Show all lines holding "script".

__DATASET EXCERPT__.
━━━━━━━━━━━━━━━━━━━━━━━━━━━━━━

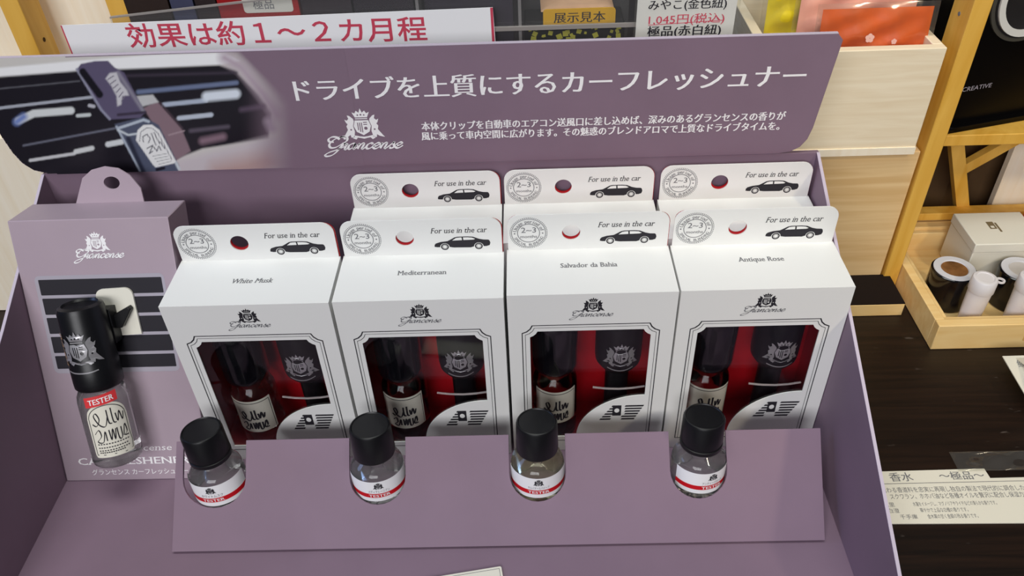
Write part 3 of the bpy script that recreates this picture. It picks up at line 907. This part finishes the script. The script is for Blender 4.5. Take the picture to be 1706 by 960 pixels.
# arch-topped label wrapped on the glass, turned right
ra = 10.72; ac = math.radians(298)
def tl_(px, py, bs=0, r=ra):
    a = ac + .92*px/r; return (r*math.cos(a), r*math.sin(a), py)
def arch(hw, z0, z1):
    o = [(-hw, z0), (hw, z0)]
    o += [(hw*math.cos(math.radians(t)), z1 - 8 + 8*math.sin(math.radians(t))) for t in range(0, 181, 12)]
    return o
def wrap(b, pts, r, holes=()):
    """flat outline cut into thin upright strips and bent round the glass"""
    o = MB(); xs_ = [p[0] for p in pts]; x0, x1 = min(xs_), max(xs_)
    def top(x):
        hw = (x1-x0)/2; return pts[-1][1]
    o.prism(pts, 0, Matrix.Identity(4), holes)
    b.add([tl_(v.x, v.y, 0, r) for v in o.v], o.f)
lab = MB()
N = 24; hw = 9.6
vs = []; fs = []
for i in range(N+1):
    x = -hw + 2*hw*i/N
    zt = 24.5 + 7.5*math.sqrt(max(0, 1-(x/hw)**2))
    vs += [tl_(x, 6.0 + (1.2 if i in (0, N) else 0)), tl_(x, zt)]
for i in range(N): fs.append((2*i, 2*i+2, 2*i+3, 2*i+1))
lab.add(vs, fs, True)
lbo = lab.build('label', 'cpaper', SB)
k = MB()
def wpen(P, wd, wm):
    q = MB(); pen(q, P, wd, wm, Matrix.Identity(4), nib=.7, n=5); k.add([tl_(v.x, v.y, 0, ra+.08) for v in q.v], q.f)
arcp = [(-8.6, 7.4), (-8.6, 16), (-8.6, 24)] + [(8.6*math.cos(math.radians(t)), 24.2+6.6*math.sin(math.radians(t))) for t in range(170, -1, -15)] + [(8.6, 16), (8.6, 7.4), (0, 7.3), (-8.6, 7.4)]
q = MB(); pen(q, arcp, .32, .32, Matrix.Identity(4), n=2); k.add([tl_(v.x, v.y, 0, ra+.08) for v in q.v], q.f)
for P in LETTERS:
    wpen(P, .62, .2)
for z, x1 in ((12.3, 8), (10.6, 7), (9.2, 7.6), (8.2, 5)):
    for i in range(12):
        x = -7 + i*(x1+7)/12
        q = MB(); q.prism([(x, z), (x+.75, z), (x+.75, z+.5), (x, z+.5)], 0, Matrix.Identity(4)); k.add([tl_(v.x, v.y, 0, ra+.08) for v in q.v], q.f)
setp(k.build('lettering', 'ink', lbo), 'dark script lettering and border on the label')
sk = MB(); vs = []; fs = []
for i in range(13):
    x = -8.5 + 15*i/12
    vs += [tl_(x, 31.2 + .10*x, 0, ra+.25), tl_(x, 36.0 + .10*x, 0, ra+.25)]
for i in range(12): fs.append((2*i, 2*i+2, 2*i+3, 2*i+1))
sk.add(vs, fs, True)
sko = setp(sk.build('tester_sticker', 'sticker_red', SB), 'red sticker on the bottle shoulder')
k2 = MB(); text(k2, 'TESTER', -1.0, 32.2, 3.6, None, width=11.5, align='C', bold=(-.02, .02), tf=lambda px, py, bs: tl_(px, py + .1*px, 0, ra+.35))
k2.build('lettering', 'paper', sko)
# clip and vent plate behind the cap
e = MB(); e.box(-4, 4, 9, off-1.2, 50, 70); e.box(3, 9.6, 4, off-1.2, 54, 70); e.prism([(9, 60), (9, 66), (16.5, 69.5), (17.5, 68), (12, 60)], 3.5, XZ(8.0), base=-2.4)
e.build('clip', 'black', SB, bevel=.3)
pl = MB(); pl.prism(rrect(2, 55.4, 18.4, 77.4, (0, 0, 3.4, 3.4)), 1.0, XZ(off-.3), base=0)
setp(pl.build('clip_plate', 'cpaper', SB), 'pale rounded plate behind the cap')

# ================================================================== CARD AT THE FRONT LIP
ca = at(835, 943, 2, 3.2); cb_ = at(750, 957, 2, 3.2)
ex = (ca - cb_).normalized()
pc = thing('price_card', 'white card lying at the front of the purple tray floor, mostly out of view', 'card', ca)
fc = frame((0, 0, 0), ex, (-ex.y, ex.x, 0))
MB().prism(rrect(-46, -11.5, 0, 0, (0, 0, .8, .8)), .5, fc, base=-.7).build('card', 'cpaper', pc)
sl = MB().prism([(-45, -11), (-.9, -11), (-.9, -.9), (-45, -.9)], 0, fc, [[(-44.8, -10.8), (-1.1, -10.8), (-1.1, -1.1), (-44.8, -1.1)]], base=-.15)
setp(sl.build('printed_border', 'grey', pc), 'thin grey line inside the card edge')

# ================================================================== RIGHT SIDE: PAPER, PACKET, SIGN CARD
ip = thing('information_sheet', 'white printed sheet lying on the dark counter right of the purple tray', 'paper', (171, -42, .1))
fp = XY(0)
MB().prism([(-24, -.3), (80, -1.8), (80, 22.8), (49.2, 22.6), (48.8, 28), (-24, 27.2)], .5, fp).build('sheet', 'cpaper', ip)
k = MB(); text(k, '（白檀）香水', 14.2, 22.1, 5.4, fp, align='R', bold=(0, .02), base=.56)
text(k, '～極品～', 26.5, 22.4, 5.0, fp, width=20.5, bold=(0, .02), base=.56)
k.prism([(-24, 20.2), (80, 20.6), (80, 20.9), (-24, 20.5)], 0, fp, (), .56)
for s_, x, y, hgt, wd in (('古くから伝わる香道料を忠実に再現し独自の製法で現代的に調合した', -12, 15.8, 3.2, 74), ('、スクワラン、ホホバ油など各種オイルを贅沢に配合し保湿力も', -2, 12.2, 3.2, 64), ('花里', 1.8-6, 8.2, 2.6, None), ('水蓮をイメージし、マグノリアやライチなどの清らかな香りです。', 9, 8.3, 2.5, 37), ('白澄', -3, 5.0, 2.6, None), ('華やかで上品な白檀の香りです。', 11, 5.0, 2.5, 21), ('千手庫', 1, 1.7, 2.6, None), ('金木犀の甘く金銀の残る香りです。', 13, 1.7, 2.5, 22)):
    text(k, s_, x, y, hgt, fp, width=wd, base=.56)
setp(k.build('lettering', 'grey', ip), 'small grey Japanese lettering')
# clear packet lying on the counter
def pouch(b, w2, h2, t, F, n=10, seed=1, wr=.6, power=.5):
    """soft flat pillow: front and back skins bulging between sealed edges"""
    rg = random.Random(seed)
    ph = [rg.uniform(0, 6) for _ in range(8)]
    for sgn in (1, -1):
        vs = []; fs = []
        for j in range(n+1):
            for i in range(n+1):
                x = -w2 + 2*w2*i/n; y = -h2 + 2*h2*j/n
                k = max(0, (1-(x/w2)**2)*(1-(y/h2)**2))**power
                z = sgn*t*k + (wr*math.sin(x*.35+ph[0]+y*.2) + wr*math.sin(y*.5+ph[1]-x*.22))*k
                vs.append((x, y, z))
        for j in range(n):
            for i in range(n):
                q = (j*(n+1)+i, j*(n+1)+i+1, (j+1)*(n+1)+i+1, (j+1)*(n+1)+i)
                fs.append(q if sgn > 0 else q[::-1])
        b.add(vs, fs, True, F)
    return b
pk = MB(); pouch(pk, 22, 5.6, 1.2, frame((229, -10.4, 1.6), (1, 0, 0), (0, 1, 0)), 24, 4, .5)
setp(pk.build('plastic_packet', 'bag'), 'small empty clear plastic packet lying behind the printed sheet', 'packet')
rc = thing('price_card', 'small cream price card propped on the dark counter in front of the wooden tray', 'card', (252, 47.4, 11.8), Matrix.Rotation(math.radians(0), 3, 'X'))
fr_ = frame((0, 0, 0), (1, .01, 0), (0, 1, .06))
MB().prism([(0, 0), (34, 0), (34, -31), (0, -31)], .5, fr_).build('card', 'cpaper', rc)
k = MB(); text(k, '線香', 5, -7.5, 5, fr_, base=.56); text(k, '入', 8, -14, 5, fr_, base=.56); k.build('lettering', 'grey', rc)
MB().prism([(6, -30.6), (34, -30.6), (34, 0), (6, 0)], .4, frame((0, 0, 0), (1, 0, 0), (0, 1, -.36)), base=-.5).build('card_stand', 'cpaper', rc)

# ================================================================== RIGHT SIDE: RISER, PALE BOX, BAGS
rp = thing('plywood_riser', 'plywood riser panel under the pale bag box right of the purple display', 'riser', (150, 120, 0))
MB().box(-30, 65.8, 0, 9, .2, 91).build('front_panel', 'ply', rp, bevel=.4)
MB().box(-30, 65.8, 9, 110, 82, 91).build('top_panel', 'ply', rp)
MB().box(-30, -21, 9, 110, .2, 82).build('side_panel', 'ply', rp)
e = MB(); e.prism(circ(25.5, 52.5, .9, 12), 0, XZ(0), (), .06); setp(e.build('knot', 'brown', rp), 'small dark knot in the plywood')
PB = thing('bag_box', 'open pale wooden box holding coloured sachets, above the plywood riser', 'box', (124.5, 117.5, 91.2))
bw, bd, bh, bt = 86.5, 75.0, 57.5, 5.0
MB().box(0, bw, 0, bt, 0, bh).build('front_panel', 'pale', PB, bevel=.4)
MB().box(0, bw, bd-bt, bd, 0, bh).build('back_panel', 'pale', PB, bevel=.4)
for x in (0, bw-bt): MB().box(x, x+bt, bt, bd-bt, 0, bh).build('side_panel', 'pale', PB, bevel=.4)
MB().box(bt, bw-bt, bt, bd-bt, 0, 4).build('bottom_panel', 'pale', PB)
e = MB().box(0, bw, -.6, 0, .1, 4.2); setp(e.build('bottom_strip', 'cream', PB), 'pale strip along the foot of the box')
BZ = 91.2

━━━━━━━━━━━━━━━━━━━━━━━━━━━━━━

__EXPECTED ANSWER__.
Write part 3 of the bpy script that recreates this picture. It picks up at line 907. This part finishes the script. The script is for Blender 4.5. Take the picture to be 1706 by 960 pixels.
setp(k.build('lettering', 'ink', lbo), 'dark script lettering and border on the label')